The basic income economy

There are no doubt countries that can introduce basic income under a fossil fuel driven system, but they won’t last long as they will be theathered to the fossil fuel markets and fought by climate restrictions. To introduce a renewables based basic income some principles of economic thought can’t be sustained (without negative consequences for anyone by the way). New rules are :

  • Generate energy resources locally
  • Produce goods and services locally
  • Enable people to allocate (energy) resources proportial to how much can actually be allocated.

To make this work the normal currency system can’t be used. This is because this would require banks or people to make credit available from the fossil fuel economy. The renewable or as we call it Roboeconomy has to use a different currency with one differentiating quality : It is created with the producers of fundamental resources like energy (if the energy source is privatly owned), or in the hands of people as basic income if the energy source is communally owned.
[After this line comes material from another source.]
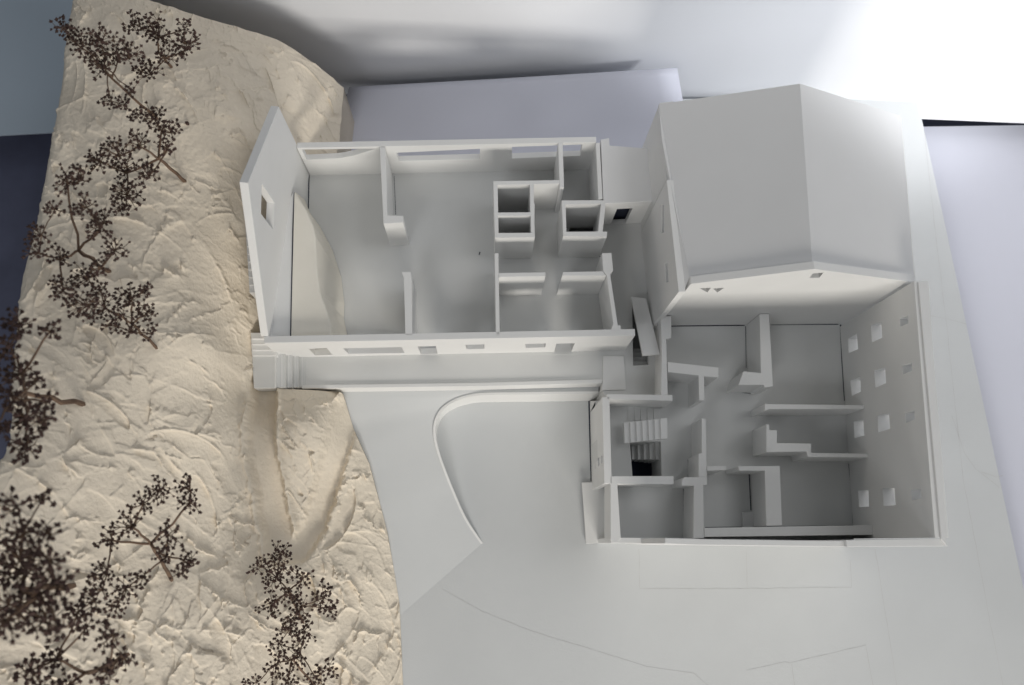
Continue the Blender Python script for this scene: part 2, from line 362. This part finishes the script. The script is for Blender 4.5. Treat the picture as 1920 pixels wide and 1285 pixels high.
prism('lift_shaft', [(1053, 376), (1131, 375.5), (1135.5, 378), (1134.6, 394), (1130, 434.2), (1138.6, 434.5), (1138, 443.8), (1056, 442.6)], ZT, ZF, None, W,
      holes=[[(1060.6, 384), (1127, 382.5), (1121.5, 434.3), (1062, 434.8)]])
# connector
link_b = thing('link_building', 'small flat roofed white link with dark doorway between long wing and tower', 'model building', P(1180, 400, 0))
prism('roof', [(1126.5, 262), (1142, 259), (1143, 273), (1220, 279), (1229.5, 377), (1134.7, 382), (1131, 373)], ZT + .0002, ZT - .006, M['roof'], link_b)
dnn = lambda v, z: Vector((v.x, v.y, z))
ca = P(1134.7, 382.6, ZT - .006); cb = P(1229.8, 377.6, ZT - .006)
wall('front_wall', ca, cb, [(ca, 0), (cb, 0), (Vector((cb.x, cb.y, .0705)), 0), (Vector((ca.x, ca.y, .0705)), 0)],
     [[(1157, 392.5), (1186, 391), (1172.7, 419.6), (1145.4, 420.9)]], .005, None, link_b)
prism('rear_wall', [(1143, 273), (1221, 279), (1222, 285), (1143, 279)], ZT - .0062, 0, None, link_b)
extr('door_shade_panel', [dnn(ca, .131) + Vector((.004, .0075, 0)), dnn(cb, .131) + Vector((-.003, .0075, 0)), dnn(cb, .0125) + Vector((-.003, .0075, 0)), dnn(ca, .0125) + Vector((.004, .0075, 0))], [], (0, .003, 0), M['dark'], link_b)  # dark panel added behind the doorway, standing in for the shade inside
prism('side_wall', [(1126.5, 262), (1132, 262), (1138, 381), (1132.5, 381)], ZT - .0062, ZF, None, link_b)
# ------------------------------------------------------------------ rock in the wing
rock = thing('rock_outcrop', 'smooth cream rock slice bulging through the floor inside the gable wall', 'rock', P(600, 540, ZF))
top = [(552.2, 359), (575, 395), (588, 425), (592, 445), (594, 500), (599, 545), (610, 575), (621, 610), (622, 634), (545.6, 634)]
bot = [(572, 375), (581, 399), (600, 425), (624, 470), (640, 520), (646, 570), (645, 598), (650, 622), (655, 640), (560, 640)]
V = [P(x, y, .132) for x, y in top] + [P(x, y, ZF + .0005) for x, y in bot]; n = len(top)
F = [tuple(range(n))[::-1]] + [(i, i + 1, n + i + 1, n + i) for i in range(n - 1)]
def joint(pts, z, par, w=.0006):
    V = []; F = []
    for i, (x, y, k) in enumerate(pts):
        p = P(x, y, z + .00025); q = P(*pts[min(i + 1, len(pts) - 1)][:2], z) - P(*pts[max(i - 1, 0)][:2], z); n = Vector((-q.y, q.x, 0)).normalized() * w * k; V += [p + n, p - n]
    for i in range(len(pts) - 1): F.append((2 * i, 2 * i + 1, 2 * i + 3, 2 * i + 2))
    link('floor_joint', V, F, M['dark'], par)
joint([(551.4, 361, .5), (549.2, 420, .7), (544.8, 634, .8)], .132, rock)
prism('edge_strip', [(551, 358), (548.6, 420), (544, 636), (498, 636), (530, 400)], .1312, ZF, M['wall'], wing)
o = fixn(link('rock_face', V, F, M['stone'], rock)); bevel(o, .0015)
# ------------------------------------------------------------------ outside stairs, terrace, ramp
TZ = .0696
ter = thing('terrace', 'long narrow white terrace with low lit edge wall below the long facade', 'terrace', P(850, 690, 0))
prism('deck', [(560, 655), (1172, 655), (1172, 730), (1133, 730), (1127, 716), (566, 729)], TZ, .0, M['floor'], ter)
prism('retaining_wall', [(566, 722.5), (900, 718), (1131, 711.5), (1127.5, 719), (900, 724.5), (566, 728.8)], TZ + .002, .0, M['wall'], ter)
prism('landing_slab', [(1131, 668), (1170, 668), (1173.5, 729), (1172, 731), (1128, 731.5), (1130, 722)], TZ + .0022, .0, M['wall'], ter)
st = thing('entrance_steps', 'white outdoor landing with steps at the left end of the terrace', 'steps', P(500, 690, 0))
LZ = .092
prism('landing', [(472.5, 667), (516, 666), (514.5, 727.5), (476, 728)], LZ, .0, M['floor'], st)
xs = [516, 529, 541.5, 553.5, 567]
for i in range(4):
    prism('step', [(xs[i] + .15, 664), (xs[i + 1] + 6, 664), (xs[i + 1] + 6, 727), (xs[i] - .3, 727)], LZ - .0053 * (i + 1) - .0002 * i, .0, M['floor'], st)
for i in range(5):
    z = LZ - .0053 * i - .0002 * max(i - 1, 0) + .0004; xr = xs[i] + .1
    prism('lit_riser', [(xr - 1.6, 665), (xr + .4, 665), (xr + .2, 727), (xr - 1.8, 727)], z, z - .0055, M['wall'], st, bev=0)  # paler strip on each step edge paints in the light it catches
for i in range(4):
    y1 = 667 - i * 10.6
    prism('step', [(471 - i * .5, y1 - 11), (520, y1 - 11), (518, y1 - .3), (472.5 - i * .5, y1)], LZ + .005 * (i + 1), .0, M['wall'], st)
sst = thing('side_stair', 'narrow white stair climbing the hill behind the pointed gable wall', 'steps', P(466, 540, 0))
for i in range(9):
    y1 = 549 - i * 14.5; x = 467 - i * .9
    prism('step', [(x, y1 - 14.5), (x + 40, y1 - 14.5), (x + 40, y1 - .2), (x + .7, y1)], (.152 + .0035 * i), .03, M['wall'], sst)
# ramp: sheet from board level up to the terrace
ramp = thing('ramp', 'wide pale ramp with curved kerb rising from the board to the terrace', 'ramp', P(780, 900, 0))
inner = [(903, 1020, .0003), (873, 975, .006), (850, 925, .012), (832, 880, .020), (820, 845, .026), (814, 815, .031), (816, 790, .035), (828, 768, .039), (850, 752, .043), (880, 742, .046), (915, 738.5, .048), (1000, 737.5, .049), (1060, 736.5, .049), (1122, 735.5, .049)]
inner = [(x, y, z) for x, y, z in inner]
outer = [(751, 1153, .0003), (738, 1090, .006), (728, 1020, .012), (712, 950, .020), (700, 900, .026), (692, 866, .031), (684, 838, .035), (672, 800, .039), (664, 775, .043), (655, 752, .046), (652, 720, .048), (800, 716, .049), (1000, 712, .049), (1124, 709, .049)]
def catmull(Q, n=6):
    out = []
    for i in range(len(Q) - 1):
        p0 = Q[max(i - 1, 0)]; p1 = Q[i]; p2 = Q[i + 1]; p3 = Q[min(i + 2, len(Q) - 1)]
        for k in range(n):
            t = k / n; out.append(.5 * ((2 * p1) + (-p0 + p2) * t + (2 * p0 - 5 * p1 + 4 * p2 - p3) * t * t + (-p0 + 3 * p1 - 3 * p2 + p3) * t**3))
    return out + [Q[-1]]
A = [P(*q) for q in inner]; B = [P(*q) for q in outer]
B = [b + Vector((-.012 if b.y < P(0, 735, .05).y and i > 0 else 0, 0, 0)) for i, b in enumerate(B)]
A2 = catmull(A); B2 = catmull(B); V = []; F = []; K = 12
for a, b in zip(A2, B2):
    for k in range(K + 1): V.append(a.lerp(b, k / K))
for i in range(len(A2) - 1):
    for k in range(K): F.append((i * (K + 1) + k, (i + 1) * (K + 1) + k, (i + 1) * (K + 1) + k + 1, i * (K + 1) + k + 1))
NR = K + 1
if (V[NR] - V[0]).cross(V[1] - V[0]).z < 0: F = [f[::-1] for f in F]
link('ramp_sheet', V, F, M['board'], ramp, True)
Vc = [v - Vector((0, 0, .0002)) for v in V]; nv = len(Vc); Vc += [Vector((v.x, v.y, -.001)) for v in V]; L_ = len(A2)
ring = [i * NR for i in range(L_)] + [(L_ - 1) * NR + k for k in range(1, NR)] + [i * NR + K for i in range(L_ - 2, -1, -1)] + [k for k in range(K - 1, 0, -1)]
Fc = list(F) + [(ring[i], ring[(i + 1) % len(ring)], ring[(i + 1) % len(ring)] + nv, ring[i] + nv) for i in range(len(ring))]
link('ramp_core', Vc, Fc, M['board'], ramp)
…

If you create money with those that need it and let it disappear when it is ultimately spend on energy you create a system where there is always exactly the right amount of money (as it is related to actual local renewable energy capacity). You eliminate banks as first owners of the money who can determine to whom they lend it, something that gives them a huge amount of power over what happens in society. We think it should be a task of the tax office to create this type of money, call it the Joule. This has the added advantage that tax can be deducted right away, so nobody has to pay them later. Like governments have done for ages, the tax office simply creates money for itself that can be used to buy renewable energy.

Ultimatly, if enough renewable resources are build this money  created by local tax administrators can become a basic income that nobody has to sacrifice for, one that is born out of the ability of the local area to support people through its solar and wind potential (and geothermal etc.).